Scan the material below for the string "picture", and copy every line where it shows up.
◆ ◆ ◆ ◆ ◆
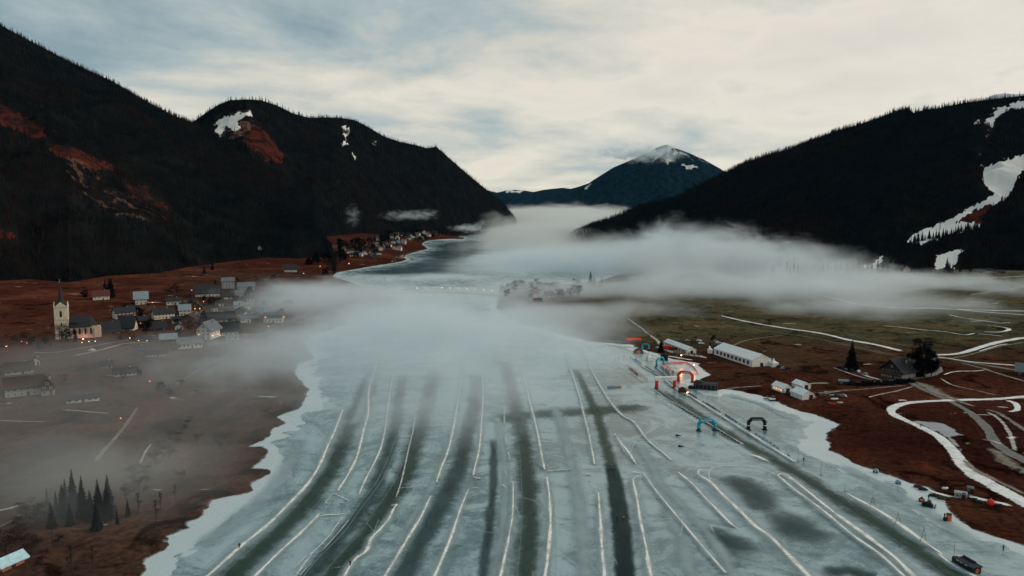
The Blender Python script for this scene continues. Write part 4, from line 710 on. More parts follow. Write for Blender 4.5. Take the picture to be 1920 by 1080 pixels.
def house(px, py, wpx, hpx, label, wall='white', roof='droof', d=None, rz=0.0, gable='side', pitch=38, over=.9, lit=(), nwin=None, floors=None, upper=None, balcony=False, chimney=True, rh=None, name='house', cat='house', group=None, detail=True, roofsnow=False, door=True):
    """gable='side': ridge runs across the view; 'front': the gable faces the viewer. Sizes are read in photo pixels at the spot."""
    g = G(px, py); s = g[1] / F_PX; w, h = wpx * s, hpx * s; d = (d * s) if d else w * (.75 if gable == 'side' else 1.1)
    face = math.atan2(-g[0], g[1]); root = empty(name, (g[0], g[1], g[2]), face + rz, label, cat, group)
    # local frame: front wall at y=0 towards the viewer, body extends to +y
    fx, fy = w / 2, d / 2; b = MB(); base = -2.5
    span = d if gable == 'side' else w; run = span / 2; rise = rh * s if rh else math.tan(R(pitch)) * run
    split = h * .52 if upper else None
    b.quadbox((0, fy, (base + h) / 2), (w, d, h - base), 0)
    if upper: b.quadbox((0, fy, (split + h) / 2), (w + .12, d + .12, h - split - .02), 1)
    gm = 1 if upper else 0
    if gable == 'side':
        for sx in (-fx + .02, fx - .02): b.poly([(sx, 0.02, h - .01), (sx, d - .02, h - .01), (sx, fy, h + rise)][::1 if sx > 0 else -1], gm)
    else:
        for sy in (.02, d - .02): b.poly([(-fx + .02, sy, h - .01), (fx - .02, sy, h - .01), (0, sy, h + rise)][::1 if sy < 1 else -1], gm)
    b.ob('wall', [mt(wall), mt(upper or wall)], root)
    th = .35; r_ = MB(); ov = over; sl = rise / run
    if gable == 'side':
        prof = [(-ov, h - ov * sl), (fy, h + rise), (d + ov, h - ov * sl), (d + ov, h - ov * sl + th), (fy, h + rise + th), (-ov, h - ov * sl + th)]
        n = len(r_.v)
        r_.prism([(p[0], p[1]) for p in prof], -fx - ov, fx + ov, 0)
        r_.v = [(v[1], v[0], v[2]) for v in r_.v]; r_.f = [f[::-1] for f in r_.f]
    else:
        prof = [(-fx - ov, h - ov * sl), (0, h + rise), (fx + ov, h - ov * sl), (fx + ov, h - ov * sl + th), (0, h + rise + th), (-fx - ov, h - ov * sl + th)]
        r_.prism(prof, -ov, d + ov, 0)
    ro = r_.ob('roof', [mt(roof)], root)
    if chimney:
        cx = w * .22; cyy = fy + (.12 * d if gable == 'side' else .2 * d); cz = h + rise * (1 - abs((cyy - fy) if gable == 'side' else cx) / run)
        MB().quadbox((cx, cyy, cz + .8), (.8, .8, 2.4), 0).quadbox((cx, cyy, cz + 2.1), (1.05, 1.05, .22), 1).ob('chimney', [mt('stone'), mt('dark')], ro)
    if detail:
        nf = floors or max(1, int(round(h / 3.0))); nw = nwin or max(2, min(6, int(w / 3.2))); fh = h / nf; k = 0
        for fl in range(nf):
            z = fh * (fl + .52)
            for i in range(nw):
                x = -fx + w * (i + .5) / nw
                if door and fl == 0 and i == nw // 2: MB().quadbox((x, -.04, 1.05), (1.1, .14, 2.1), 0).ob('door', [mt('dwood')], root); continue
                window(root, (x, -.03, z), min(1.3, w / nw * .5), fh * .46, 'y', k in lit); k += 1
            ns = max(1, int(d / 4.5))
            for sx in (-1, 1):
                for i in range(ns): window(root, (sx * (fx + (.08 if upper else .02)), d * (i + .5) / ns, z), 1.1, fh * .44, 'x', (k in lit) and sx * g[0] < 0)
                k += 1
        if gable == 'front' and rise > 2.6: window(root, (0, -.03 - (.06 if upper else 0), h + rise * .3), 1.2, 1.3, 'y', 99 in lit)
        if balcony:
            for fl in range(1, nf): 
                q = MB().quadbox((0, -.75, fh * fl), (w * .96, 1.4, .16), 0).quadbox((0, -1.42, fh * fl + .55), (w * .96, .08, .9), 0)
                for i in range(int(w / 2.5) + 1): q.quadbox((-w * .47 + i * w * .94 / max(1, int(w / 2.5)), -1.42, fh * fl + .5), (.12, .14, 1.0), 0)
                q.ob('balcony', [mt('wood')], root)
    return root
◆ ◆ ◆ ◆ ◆
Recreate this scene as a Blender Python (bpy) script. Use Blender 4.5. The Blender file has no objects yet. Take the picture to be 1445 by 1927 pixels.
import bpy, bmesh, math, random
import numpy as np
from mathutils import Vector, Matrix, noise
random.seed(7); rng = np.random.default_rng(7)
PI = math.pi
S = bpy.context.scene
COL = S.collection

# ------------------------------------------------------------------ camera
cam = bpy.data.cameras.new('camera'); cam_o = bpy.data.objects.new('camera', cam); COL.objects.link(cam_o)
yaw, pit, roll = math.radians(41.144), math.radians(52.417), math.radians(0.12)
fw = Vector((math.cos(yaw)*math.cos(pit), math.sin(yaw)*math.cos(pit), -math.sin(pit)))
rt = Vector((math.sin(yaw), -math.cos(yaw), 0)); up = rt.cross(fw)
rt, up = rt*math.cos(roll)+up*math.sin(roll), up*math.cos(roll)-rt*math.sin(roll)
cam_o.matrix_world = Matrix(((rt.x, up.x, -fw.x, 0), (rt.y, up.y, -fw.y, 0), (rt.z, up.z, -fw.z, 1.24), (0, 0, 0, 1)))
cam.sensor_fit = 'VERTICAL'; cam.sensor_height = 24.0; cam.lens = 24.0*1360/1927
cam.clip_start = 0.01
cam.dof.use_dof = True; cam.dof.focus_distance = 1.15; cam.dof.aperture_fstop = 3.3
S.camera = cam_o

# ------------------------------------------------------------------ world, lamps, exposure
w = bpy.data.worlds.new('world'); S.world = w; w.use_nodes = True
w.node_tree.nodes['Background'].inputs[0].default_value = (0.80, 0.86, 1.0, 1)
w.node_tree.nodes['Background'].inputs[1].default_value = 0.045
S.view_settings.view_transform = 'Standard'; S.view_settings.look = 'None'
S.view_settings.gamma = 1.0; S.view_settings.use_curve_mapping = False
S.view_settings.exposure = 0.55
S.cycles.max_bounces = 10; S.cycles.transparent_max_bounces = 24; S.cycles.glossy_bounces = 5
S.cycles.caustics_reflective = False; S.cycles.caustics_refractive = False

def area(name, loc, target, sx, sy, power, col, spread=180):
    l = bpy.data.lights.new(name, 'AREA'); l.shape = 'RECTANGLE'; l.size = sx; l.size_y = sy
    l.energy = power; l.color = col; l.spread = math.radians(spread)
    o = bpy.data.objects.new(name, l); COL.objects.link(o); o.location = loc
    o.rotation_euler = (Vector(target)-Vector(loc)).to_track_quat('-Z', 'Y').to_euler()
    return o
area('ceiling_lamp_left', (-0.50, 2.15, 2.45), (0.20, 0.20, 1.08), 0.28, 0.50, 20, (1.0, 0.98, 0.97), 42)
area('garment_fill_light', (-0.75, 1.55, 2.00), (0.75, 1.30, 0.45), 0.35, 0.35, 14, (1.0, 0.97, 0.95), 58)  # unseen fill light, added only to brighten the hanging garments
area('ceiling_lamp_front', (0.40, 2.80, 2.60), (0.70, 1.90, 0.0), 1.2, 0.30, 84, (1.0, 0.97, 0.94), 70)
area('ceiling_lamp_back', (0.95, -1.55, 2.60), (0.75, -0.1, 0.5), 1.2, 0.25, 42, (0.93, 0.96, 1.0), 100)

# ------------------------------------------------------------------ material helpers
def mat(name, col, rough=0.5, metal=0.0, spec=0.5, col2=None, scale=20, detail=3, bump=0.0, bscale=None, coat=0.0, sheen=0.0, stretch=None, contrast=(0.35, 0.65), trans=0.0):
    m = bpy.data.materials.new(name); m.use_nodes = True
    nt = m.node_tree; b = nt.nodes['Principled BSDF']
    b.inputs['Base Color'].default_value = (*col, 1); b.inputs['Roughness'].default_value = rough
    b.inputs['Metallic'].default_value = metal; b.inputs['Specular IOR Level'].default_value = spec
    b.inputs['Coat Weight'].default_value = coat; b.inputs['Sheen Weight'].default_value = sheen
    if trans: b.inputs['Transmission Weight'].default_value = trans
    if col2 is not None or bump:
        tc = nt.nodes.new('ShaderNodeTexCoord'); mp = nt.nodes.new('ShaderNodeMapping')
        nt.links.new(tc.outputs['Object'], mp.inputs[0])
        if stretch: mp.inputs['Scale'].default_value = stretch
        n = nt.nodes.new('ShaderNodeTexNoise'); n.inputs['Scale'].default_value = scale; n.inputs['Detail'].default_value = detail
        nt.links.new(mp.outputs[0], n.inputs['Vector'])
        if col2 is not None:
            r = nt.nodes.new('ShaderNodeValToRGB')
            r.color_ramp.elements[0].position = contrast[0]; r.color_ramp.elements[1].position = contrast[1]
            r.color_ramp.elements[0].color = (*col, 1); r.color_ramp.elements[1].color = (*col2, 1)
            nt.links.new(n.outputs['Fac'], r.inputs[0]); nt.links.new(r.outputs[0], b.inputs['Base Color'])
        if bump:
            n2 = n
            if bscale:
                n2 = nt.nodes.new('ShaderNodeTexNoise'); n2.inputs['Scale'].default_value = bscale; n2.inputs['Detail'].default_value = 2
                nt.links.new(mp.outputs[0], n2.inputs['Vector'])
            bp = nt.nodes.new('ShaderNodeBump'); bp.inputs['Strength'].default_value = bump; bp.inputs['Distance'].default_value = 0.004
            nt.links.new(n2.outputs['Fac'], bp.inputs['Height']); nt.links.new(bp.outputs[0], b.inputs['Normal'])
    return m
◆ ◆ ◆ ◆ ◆
**SOLUTION TO THIS TASK**
The Blender Python script for this scene continues. Write part 4, from line 710 on. More parts follow. Write for Blender 4.5. Take the picture to be 1920 by 1080 pixels.
Recreate this scene as a Blender Python (bpy) script. Use Blender 4.5. The Blender file has no objects yet. Take the picture to be 1445 by 1927 pixels.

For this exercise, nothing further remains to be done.